[147763] in cryptography@c2.net mail archive
Re: [Cryptography] [RNG] on RNGs, VM state, rollback, etc.
daemon@ATHENA.MIT.EDU (ianG)
Sun Oct 20 12:22:16 2013
X-Original-To: cryptography@metzdowd.com
Date: Sun, 20 Oct 2013 12:28:32 +0300
From: ianG <iang@iang.org>
To: cryptography@metzdowd.com
In-Reply-To: <20131020033658.GK2976@mournblade.imrryr.org>
Errors-To: cryptography-bounces+crypto.discuss=bloom-picayune.mit.edu@metzdowd.com
On 20/10/13 06:36 AM, Viktor Dukhovni wrote:
> On Sat, Oct 19, 2013 at 05:22:55PM -0400, Jeffrey I. Schiller wrote:
>
>> That is a value judgment, one where you let security be more important
>> than anything else. That is a mistake.
>>
>> There are plenty of applications where it is better to have things
>> work then to have them not work in the name of security. Consider an
>> embedded controller running a critical resource (like your heart
>> pacemaker). It is better to have it fail by using poor entropy then to
>> fail completely and leave you dead.
>
> Indeed.
>
> Some years back a few brave users of Postfix attempted to use the
> GnuTLS OpenSSL API compatibility layer to run Postfix over GnuTLS.
>
> It was found that the GnuTLS library would call exit() if it did
> not find an entropy on startup instead of returning an error to
> the application. This approach was deemed safer by GnuTLS. When
> this was discovered, Postfix dropped support for the GnuTLS OpenSSL
> emulation. From the TLS_README file:
>
> NOTE: Do not use Gnu TLS. It will spontaneously terminate a
> Postfix daemon process with exit status code 2, instead of
> allowing Postfix to 1) report the error to the maillog file,
> and to 2) provide plaintext service where this is appropriate.
>
> I don't know whether this has changed since, but I concur that the
> security/availability tradeoff is not always clear-cut.

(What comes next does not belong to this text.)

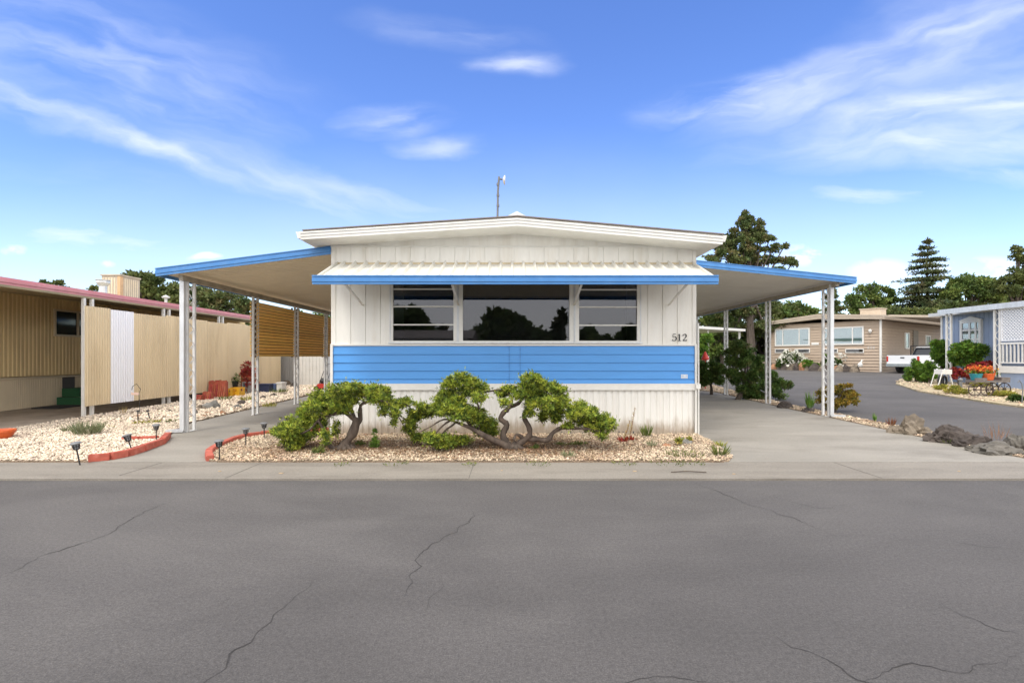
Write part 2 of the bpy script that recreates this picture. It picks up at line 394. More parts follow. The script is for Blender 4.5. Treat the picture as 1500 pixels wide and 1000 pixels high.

Good example. I'm going to get off the fence and say that the RNG
should never block.
The security/availability tradeoff is *always* a business decision. In
the above example, it is a decision of Postfix.
The problem for the tool above, TLS, is that it doesn't know the
business, nor the business decisions. So it tries to make its product
as universal as it can. Which means, in the eyes of the tool-maker, it
should be as secure as it can be.
But not more. The trap is sprung when in order to make the product that
little bit more secure, and defeat the bogeyman threats, an impractical
requirement is loaded onto the business.
Examples abound:
* In the above, Gnu TLS exits. Bad.
* With RNGs, they block. Not good because programmers can't deal
with it, and blocked startup sequences can cause deadlocks, and and
and... (I recall that FreeBSD 'fixed' this by making /dev/random never
block, and equivalent to urandom. Highly controversial at the time.)
* With SSL, to solve the bogeyman MITM, they imposed certs and turned
off opportunistic opportunities -- and consequently split the security
for the web, and made it always vulnerable to an easy downgrade attack.
A billion or so of damages for that 'perfect' decision.
A product should be as secure as it can be *at no cost to the user*, but
no more. Beyond that, the user has to make the decisions, and if the
user really cares, the user can read the doco and understand the
limitations.
If they don't do their research, and they need to, then they are
negligent. It is not up to the tool to predict how negligent or needy
the caller is. There is no such thing as perfect.